Der FC hat in seiner langen Historie schon viele bedeutende Torhüter gehabt. Sie sind mit 27 im besten Fußballalter und reihen sich dann irgendwann mal in diese Riege ein?

Für Timo war das sicherlich etwas anderes als für mich, er kommt aus Köln und stand über zehn Jahre lang im Tor. Ich lebe mehr im Hier und Jetzt, nach einem halben Jahr zwischen den FC-Pfosten kann ich schlecht daherkommen und darüber sprechen. Aber natürlich kann ich mir vorstellen, noch lange hier zu bleiben. Die Mannschaft ist super, ich fühle mich im Verein wohl, meine Familie lebt hier ebenfalls gerne. Das kann gerne noch länger so bleiben.
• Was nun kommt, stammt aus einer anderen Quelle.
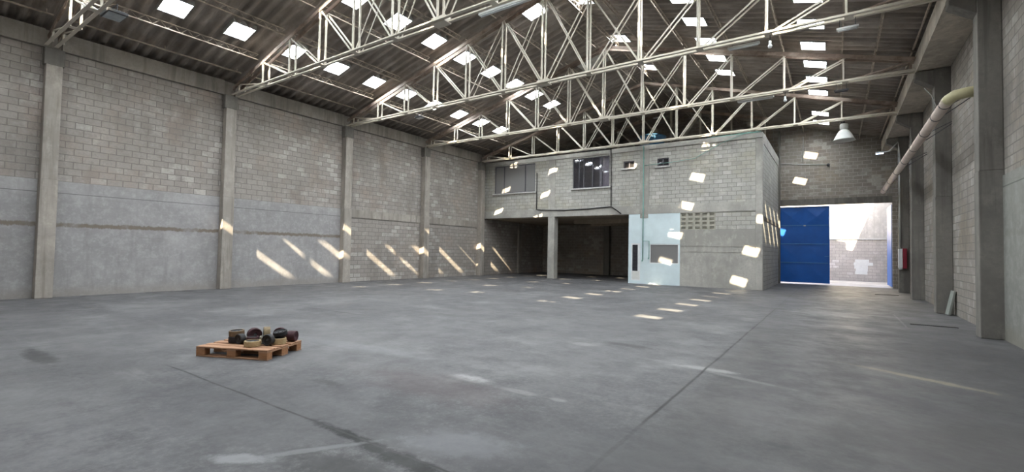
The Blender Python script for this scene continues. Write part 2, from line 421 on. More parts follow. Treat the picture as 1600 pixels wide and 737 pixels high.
# right side
struct('wall_right', MB().box(XR, XR+.3, YR, YB, 0, 7.27), M['wall_right'], 'concrete block wall beside the gate')
struct('wall_right_plaster', MB().box(XR-.03, XR, YR, 13.33, 0, 3.3), M['plaster_plain'], 'grey plastered lower part of the wall close to the camera')
struct('trim_10', MB().box(2.03, XR+.3, YR, YB, 7.265, 7.82), M['conc_pale'], 'overhanging concrete gutter beam over the wall beside the gate')
colR = [(8.3,8.7), (13.33,13.73), (18.45,18.85), (23.75,24.15), (28.2,28.6)]
wherR = ['just out of the frame', 'nearest the camera, tall and dark', 'second from the camera with the board leaning beside it', 'third from the camera, half hidden', 'last before the gate, carrying the red box']
for k, (y0, y1) in enumerate(colR):
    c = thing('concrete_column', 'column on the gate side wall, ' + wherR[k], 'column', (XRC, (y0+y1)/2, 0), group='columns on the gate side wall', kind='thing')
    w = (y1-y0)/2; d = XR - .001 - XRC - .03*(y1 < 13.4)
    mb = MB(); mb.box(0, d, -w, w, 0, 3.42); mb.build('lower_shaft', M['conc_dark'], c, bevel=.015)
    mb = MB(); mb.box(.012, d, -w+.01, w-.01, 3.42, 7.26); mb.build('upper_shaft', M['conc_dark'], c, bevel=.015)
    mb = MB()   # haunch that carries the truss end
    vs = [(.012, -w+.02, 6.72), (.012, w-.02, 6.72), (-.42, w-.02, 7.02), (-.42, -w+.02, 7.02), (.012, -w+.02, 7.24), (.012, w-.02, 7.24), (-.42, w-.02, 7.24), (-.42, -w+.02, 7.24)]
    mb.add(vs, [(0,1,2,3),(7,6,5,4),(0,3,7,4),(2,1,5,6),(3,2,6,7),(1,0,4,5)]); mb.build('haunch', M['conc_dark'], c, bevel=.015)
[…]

„Wir haben vergangene Saison alles rausgeholt“

Was sind die neuen Ziele nach Platz sieben in der vergangenen Saison?

Darüber werden wir in den nächsten Wochen im Team sprechen. Ich denke, wir haben in der vergangenen Spielzeit alles herausgeholt. Der Trainer hat richtig Schwung in einen nur auf wenigen Positionen veränderten Kader gebracht. Wir wollen das natürlich fortführen und neu angreifen. Was ich sagen kann: Wir haben wieder eine starke Mannschaft beisammen – und wir sind alle guter Dinge.

Sie kommen aus einer Ringer-Familie und waren selbst früher auf der Matte aktiv. Kommt Ihnen das noch heute manchmal zugute – so wie Ihrem Ex-Teamkollegen Salih Öczan?

Bis ich 14 war, habe ich beide Sportarten zeitgleich gemacht. Aber mein älterer Bruder war wesentlich erfolgreicher als ich. Mir hat das Ringen immer Spaß gemacht, aber der Fußball gefiel mir dann doch noch etwas mehr. Vielleicht bin ich durch das Ringen etwas beweglicher geworden, aber im Gegensatz zu Salih bin ich über zehn Jahre raus. Salih ist ein kleines Biest, und auf seiner Position bringen ihm seine Ringer-Qualitäten noch mehr als auf meiner (lacht).